Saturday 27 October 2012

Man of La Mancha

I just rewatched Man of La Mancha with Peter O'Toole. It's low budget, more suited to the stage than film, and overly theatrical, and I absolutely adore it. The glorious music is going to be running through my head for days. Peter O'Toole has the most beautiful eyes and voice. And I still cry when Don Quixote dies at the end, no matter how many times I've seen it. It shows the impact one man's dream can have on everyone around him. How we have to strive for life the way it should be, the way it's meant to be, and not settle for what is. How a simple act of kindness can change someone forever. It got me thinking about the importance of quests.

In cultures around the world, adolescents are given rites of passage into adulthood. Some are given quests or missions to accomplish before they are considered adults. Some undergo rituals or formal ceremonies when a certain milestone in life is met. Others are given a "man's job to do," such as taking part in helping to support the family. All of these mark the adolescent as having "arrived" at a certain readiness to become part of the adult group, and they are pronounced adults in a formal way.

In western culture, however, we tend to scramble to find meaningful events by which to mark a child's passage into adulthood, mostly contrived or arbitrary milestones, such as the first job, obtaining a driver's licence, graduation from high school, the first time leaving home, or the arrival at legal drinking age. These contrived rites of passage may have little or nothing to do with the child's actual level of maturity or readiness to take on adult responsibilities.

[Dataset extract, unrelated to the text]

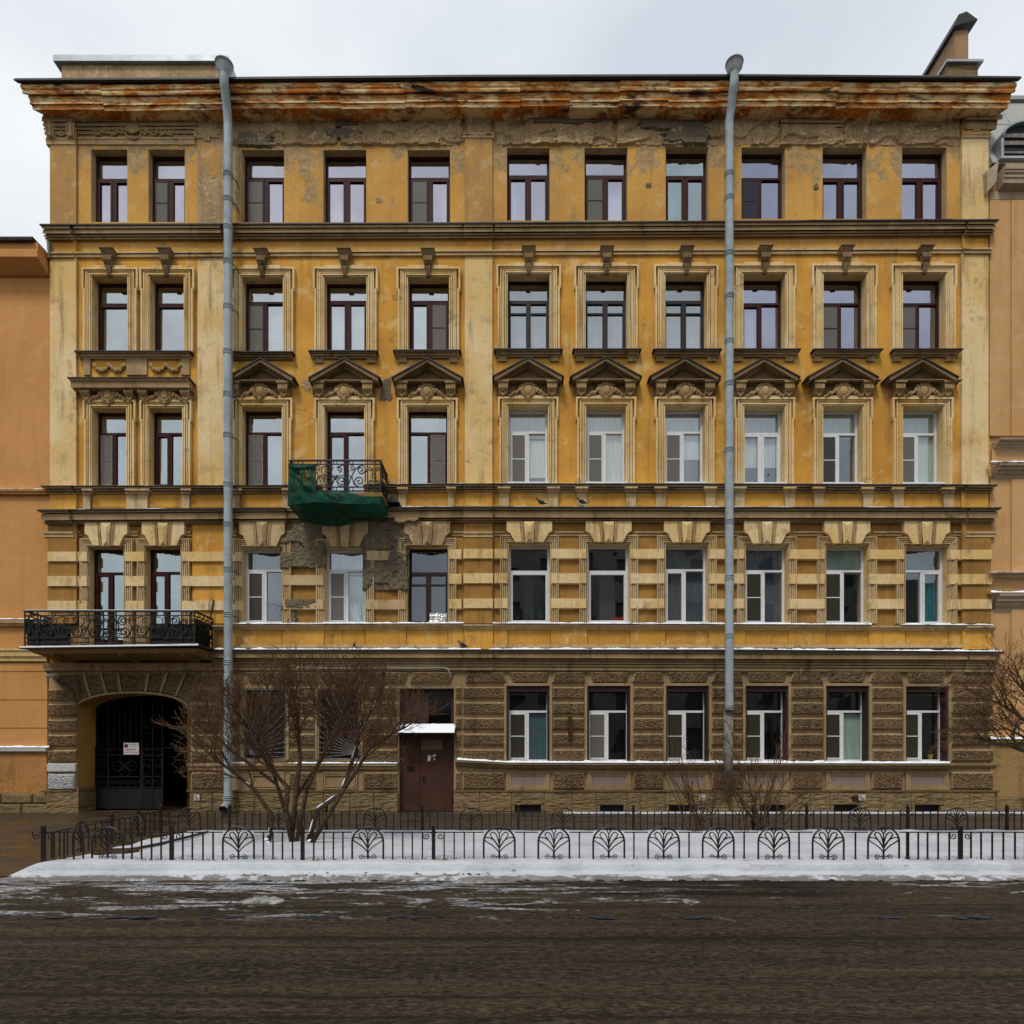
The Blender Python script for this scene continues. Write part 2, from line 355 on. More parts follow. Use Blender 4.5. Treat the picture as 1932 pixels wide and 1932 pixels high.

Some leave home because it's expected when they are not yet ready and experience failure or disappointment and return home. How many stories have we heard of kids going off to school, spending the first semester in an alcoholic stupor, and subsequently flunking out? Obviously they were not yet at the required maturity level.

Youth in western culture have reacted to this arbitrariness by establishing their own indications of adulthood: loss of virginity, inclusion in certain gangs or peer groups, the use of alcohol or drugs, the performance of some expected act of violence required by the group. Passage into adulthood is seen as a time, not of self affirmation, but of rebellion against authority or social strictures. Western youth are typically not given true quests or missions or challenges by which to prove themselves adults. We are not holding up any standard by which adolescents can measure themselves and their maturity. How do they know when they've arrived? They decide for themselves, and inform the parents and society at large that they are no longer to be treated as children. This declaration may come in many forms, not all of them verbal: the first ignored curfew, the first skipped class, the first body piercing, the first arrest.

And as their parents, we look at each other edgily and wonder if we, ourselves, are quite ready for this thing called adulthood.  We remember that we ourselves have never quite found that golden fleece.

So quests serve an important purpose. Attaining something worthwhile gives us not only meaning, but a milestone by which to measure ourselves. Someone has said that the purpose of life is to live a life of purpose. We need to determine for ourselves what quest we will pursue, what cause we will take up. What value and meaning our lives will have. No one will pronounce it for us. It is up to us to decide how we will change ourselves and our world.